● **Information provided**
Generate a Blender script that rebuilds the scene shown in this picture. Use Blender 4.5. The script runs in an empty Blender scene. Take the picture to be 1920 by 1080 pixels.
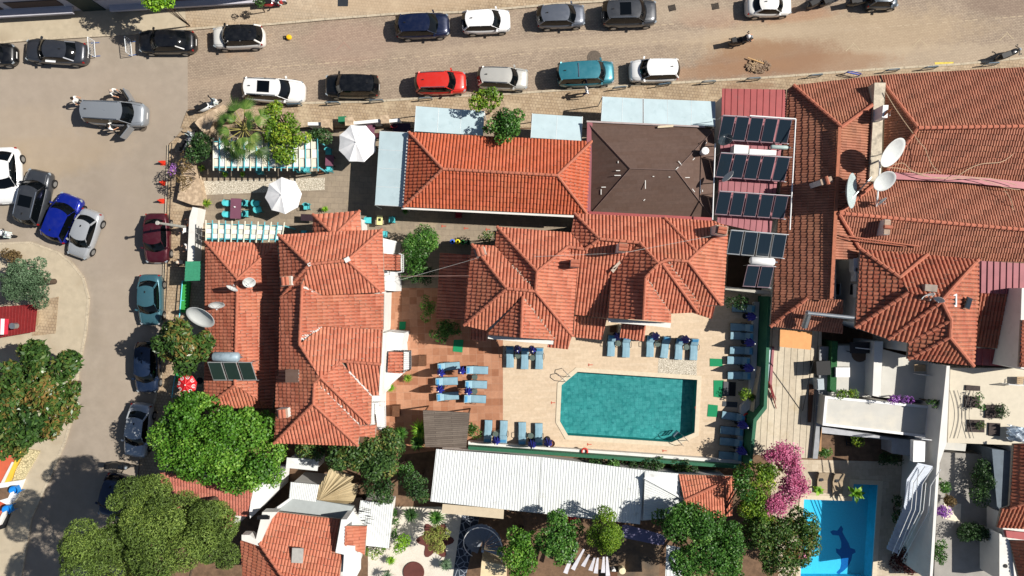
import bpy, bmesh, math, random
import numpy as np
from mathutils import Vector, Matrix
from mathutils.geometry import tessellate_polygon
R = math.radians
scene = bpy.context.scene
# ---------------------------------------------------------------- camera
HC, FP = 54.0, 1350.0                      # drone height (m), focal length in source pixels
cam = bpy.data.objects.new('camera', bpy.data.cameras.new('camera'))
scene.collection.objects.link(cam)
cam.location = (0, 0, HC); cam.rotation_euler = (0, 0, 0)
cam.data.sensor_width = 36; cam.data.lens = 36 * FP / 1920
cam.data.clip_start = 1; cam.data.clip_end = 3000
scene.camera = cam
# ---------------------------------------------------------------- light
SUN_EL = 46.0
sdir = Vector((-1, -0.14, 0)).normalized() * math.cos(R(SUN_EL)) + Vector((0, 0, -math.sin(R(SUN_EL))))
sun = bpy.data.objects.new('sun', bpy.data.lights.new('sun', 'SUN'))
scene.collection.objects.link(sun)
sun.data.energy = 5.0; sun.data.angle = R(0.5); sun.data.color = (1.0, 0.95, 0.87)
sun.rotation_euler = sdir.to_track_quat('-Z', 'Y').to_euler(); sun.location = (30, 5, 40)
world = bpy.data.worlds.new('World'); scene.world = world; world.use_nodes = True
wn = world.node_tree.nodes; bg = wn['Background']
sky = wn.new('ShaderNodeTexSky'); sky.sky_type = 'NISHITA'; sky.sun_disc = False
sky.sun_elevation = R(SUN_EL); sky.sun_rotation = R(82)
world.node_tree.links.new(sky.outputs[0], bg.inputs[0]); bg.inputs[1].default_value = 0.05
scene.view_settings.view_transform = 'Standard'; scene.view_settings.look = 'None'
scene.view_settings.exposure = 0.5
scene.cycles.diffuse_bounces = 2; scene.view_settings.gamma = 1.0
# ---------------------------------------------------------------- helpers
rnd = random.Random(7)
def P(px, py, z=0.0):
    k = (HC - z) / FP
    return Vector(((px - 960) * k, (540 - py) * k, z))
def PP(pts, z=0.0): return [P(p[0], p[1], p[2] if len(p) > 2 else z) for p in pts]
COL = scene.collection
ORG = {}
def tag(o, label=None, cat=None, group=None, kind=None):
    if label: o['label'] = label
    if cat: o['category'] = cat
    if group: o['group'] = group
    if kind: o['kind'] = kind
    return o
def thing(name, loc, label, cat, group=None, rz=0.0):
    o = bpy.data.objects.new(name, None); COL.objects.link(o)
    o.location = loc; o.rotation_euler = (0, 0, rz); o.empty_display_size = .2
    ORG[o.name] = Vector(loc)
    return tag(o, label, cat, group)
def copy_tree(o, parent=None, mats=None):
    c = o.copy(); COL.objects.link(c); c.parent = parent
    for ch in [x for x in bpy.data.objects if x.parent == o]: copy_tree(ch, c)
    return c
class MB:
    def __init__(s): s.v = []; s.f = []; s.m = []; s.a = []
    def add(s, vs, fs, mi=0, tv=0.5):
        n = len(s.v); s.v += [tuple(v) for v in vs]
        for f in fs: s.f.append(tuple(i + n for i in f)); s.m.append(mi); s.a.append(tv)
        return s
    def box(s, c, size, rz=0, mi=0, ry=0, rx=0):
        M = Matrix.Translation(c) @ Matrix.Rotation(rz, 4, 'Z') @ Matrix.Rotation(ry, 4, 'Y') @ Matrix.Rotation(rx, 4, 'X')
        x, y, z = size[0] / 2, size[1] / 2, size[2] / 2
        vs = [M @ Vector(p) for p in ((-x,-y,-z),(x,-y,-z),(x,y,-z),(-x,y,-z),(-x,-y,z),(x,-y,z),(x,y,z),(-x,y,z))]
        return s.add(vs, [(3,2,1,0),(4,5,6,7),(0,1,5,4),(1,2,6,5),(2,3,7,6),(3,0,4,7)], mi)
    def prism(s, pts, z0, z1, mi=0):
        """pts xy(z) list; z1 may be None -> use the points' own z as top"""
        pts = [Vector(p) for p in pts]
        if sum((pts[i-1].x * pts[i].y - pts[i].x * pts[i-1].y) for i in range(len(pts))) < 0: pts = pts[::-1]
        n = len(pts)
        top = [Vector((p.x, p.y, p.z if z1 is None else z1)) for p in pts]
        bot = [Vector((p.x, p.y, z0 if z1 is not None else p.z - z0)) for p in pts]
        tri = tessellate_polygon([[Vector((p.x, p.y, 0)) for p in pts]])
        fs = []
        for t in tri:
            a, b, c = t
            cr = (pts[b].x-pts[a].x)*(pts[c].y-pts[a].y)-(pts[b].y-pts[a].y)*(pts[c].x-pts[a].x)
            if cr < 0: a, c = c, a
            fs.append((a, b, c)); fs.append((c + n, b + n, a + n))
        for i in range(n):
            j = (i + 1) % n; fs.append((i + n, j + n, j, i))
        return s.add(top + bot, fs, mi)
    def sheet(s, pts, z, holes=(), mi=0):
        loops = [[Vector((p[0], p[1], 0)) for p in pts]] + [[Vector((p[0], p[1], 0)) for p in h] for h in holes]
        flat = [v for l in loops for v in l]
        fs = []
        for a, b, c in tessellate_polygon(loops):
            A, B, Cc = flat[a], flat[b], flat[c]
            if (B.x-A.x)*(Cc.y-A.y)-(B.y-A.y)*(Cc.x-A.x) < 0: a, c = c, a
            fs.append((a, b, c))
        return s.add([(v.x, v.y, z) for v in flat], fs, mi)
    def tube(s, p0, p1, r, n=8, r1=None, mi=0, caps=True):
        p0 = Vector(p0); p1 = Vector(p1); d = p1 - p0
        if d.length < 1e-6: return s
        q = d.to_track_quat('Z', 'Y').to_matrix(); r1 = r if r1 is None else r1
        vs = []
        for i in range(n):
            a = 2 * math.pi * i / n; e = q @ Vector((math.cos(a), math.sin(a), 0))
            vs.append(p0 + e * r); vs.append(p1 + e * r1)
        fs = [(2*i, 2*((i+1) % n), 2*((i+1) % n)+1, 2*i+1) for i in range(n)]
        if caps: fs += [tuple(2*i for i in range(n))[::-1], tuple(2*i+1 for i in range(n))]
        return s.add(vs, fs, mi)
    def path(s, pts, r, n=6, mi=0):
        for a, b in zip(pts, pts[1:]): s.tube(a, b, r, n, mi=mi)
        return s
    def lathe(s, prof, n=16, c=(0, 0, 0), mi=0, M=None, a0=0, ar=2*math.pi):
        vs = []; full = abs(ar - 2*math.pi) < 1e-6; m = n if full else n + 1
        for r, z in prof:
            for i in range(m):
                a = a0 + ar * i / n; v = Vector((r * math.cos(a), r * math.sin(a), z))
                if M: v = M @ v
                vs.append(v + Vector(c))
        fs = []
        for k in range(len(prof) - 1):
            for i in range(n):
                j = (i + 1) % m; fs.append((k*m+i, k*m+j, (k+1)*m+j, (k+1)*m+i))
        return s.add(vs, fs, mi)
    def build(s, name, mats, parent=None, smooth=False, world=True, label=None):
        off = Vector((0, 0, 0))
        if parent is not None and world: off = ORG.get(parent.name, Vector((0, 0, 0)))
        me = bpy.data.meshes.new(name)
        me.from_pydata([(v[0]-off.x, v[1]-off.y, v[2]-off.z) for v in s.v], [], s.f)
        if not isinstance(mats, (list, tuple)): mats = [mats]
        for m in mats: me.materials.append(m)
        me.polygons.foreach_set('material_index', s.m)
        at = me.attributes.new('tv', 'FLOAT', 'FACE'); at.data.foreach_set('value', s.a)
        if smooth: me.polygons.foreach_set('use_smooth', [True] * len(s.f))
        me.update()
        o = bpy.data.objects.new(name, me); COL.objects.link(o)
        if parent is not None:
            o.parent = parent; ORG[o.name] = off
        if label: o['label'] = label
        return o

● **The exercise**
Tell how many lines in the material contain the word "pixels". Only the number is wanted.

● **Exercise response**
2